**INSTRUCTION**: Skip any picture you find and retype all the remaining lines exactly.

**DATA PROVIDED**:

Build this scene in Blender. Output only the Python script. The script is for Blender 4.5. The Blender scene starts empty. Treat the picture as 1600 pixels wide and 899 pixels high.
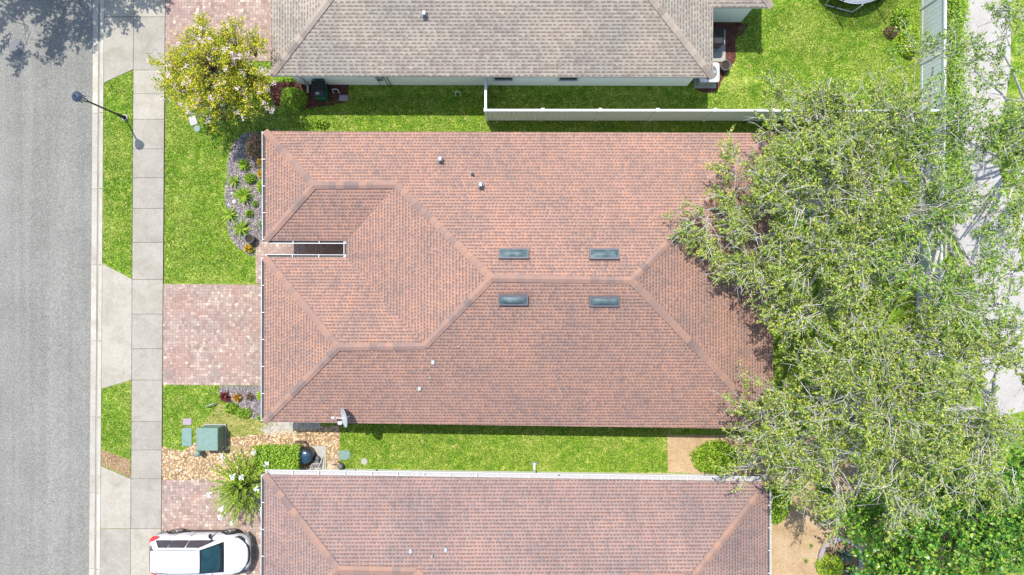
import bpy, bmesh, math, random
import numpy as np
from mathutils import Vector, Matrix
R = math.radians
random.seed(7); RNG = np.random.default_rng(7)
sc = bpy.context.scene
COL = sc.collection
# ---------------------------------------------------------------- camera, sky, sun, exposure
H = 32.0; S = 34.0                       # camera height (m), photo pixels per metre at ground level
cam = bpy.data.cameras.new('camera'); cam.sensor_width = 36; cam.lens = 36*H*S/1600
cam.clip_start = .5; cam.clip_end = 900
co = bpy.data.objects.new('camera', cam); COL.objects.link(co); co.location = (0, 0, H); sc.camera = co
SD = Vector((0.2, -0.365, -1.0)).normalized()          # direction the sunlight travels
sun = bpy.data.lights.new('sun', 'SUN'); sun.energy = 3.2; sun.angle = R(.53); sun.color = (1, .955, .88)
so = bpy.data.objects.new('sun', sun); COL.objects.link(so); so.rotation_euler = SD.to_track_quat('-Z', 'Y').to_euler()
W = bpy.data.worlds.new('World'); sc.world = W; W.use_nodes = True
wn = W.node_tree.nodes; sky = wn.new('ShaderNodeTexSky'); sky.sky_type = 'NISHITA'; sky.sun_disc = False
sky.sun_elevation = math.asin(-SD.z); sky.sun_rotation = math.atan2(-SD.x, -SD.y)
bg = wn['Background']; bg.inputs[1].default_value = .15
W.node_tree.links.new(sky.outputs[0], bg.inputs[0])
vs = sc.view_settings; vs.view_transform = 'Standard'; vs.look = 'None'; vs.exposure = 1.05; vs.gamma = 1; vs.use_curve_mapping = False

def P(px, py, z=0.0):                    # pixel of a surveyed point at height z -> metres
    k = (1-z/H)/S
    return Vector(((px-800)*k, (449.5-py)*k, z))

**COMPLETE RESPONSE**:
Build this scene in Blender. Output only the Python script. The script is for Blender 4.5. The Blender scene starts empty. Treat the picture as 1600 pixels wide and 899 pixels high.
import bpy, bmesh, math, random
import numpy as np
from mathutils import Vector, Matrix
R = math.radians
random.seed(7); RNG = np.random.default_rng(7)
sc = bpy.context.scene
COL = sc.collection
# ---------------------------------------------------------------- camera, sky, sun, exposure
H = 32.0; S = 34.0                       # camera height (m), photo pixels per metre at ground level
cam = bpy.data.cameras.new('camera'); cam.sensor_width = 36; cam.lens = 36*H*S/1600
cam.clip_start = .5; cam.clip_end = 900
co = bpy.data.objects.new('camera', cam); COL.objects.link(co); co.location = (0, 0, H); sc.camera = co
SD = Vector((0.2, -0.365, -1.0)).normalized()          # direction the sunlight travels
sun = bpy.data.lights.new('sun', 'SUN'); sun.energy = 3.2; sun.angle = R(.53); sun.color = (1, .955, .88)
so = bpy.data.objects.new('sun', sun); COL.objects.link(so); so.rotation_euler = SD.to_track_quat('-Z', 'Y').to_euler()
W = bpy.data.worlds.new('World'); sc.world = W; W.use_nodes = True
wn = W.node_tree.nodes; sky = wn.new('ShaderNodeTexSky'); sky.sky_type = 'NISHITA'; sky.sun_disc = False
sky.sun_elevation = math.asin(-SD.z); sky.sun_rotation = math.atan2(-SD.x, -SD.y)
bg = wn['Background']; bg.inputs[1].default_value = .15
W.node_tree.links.new(sky.outputs[0], bg.inputs[0])
vs = sc.view_settings; vs.view_transform = 'Standard'; vs.look = 'None'; vs.exposure = 1.05; vs.gamma = 1; vs.use_curve_mapping = False

def P(px, py, z=0.0):                    # pixel of a surveyed point at height z -> metres
    k = (1-z/H)/S
    return Vector(((px-800)*k, (449.5-py)*k, z))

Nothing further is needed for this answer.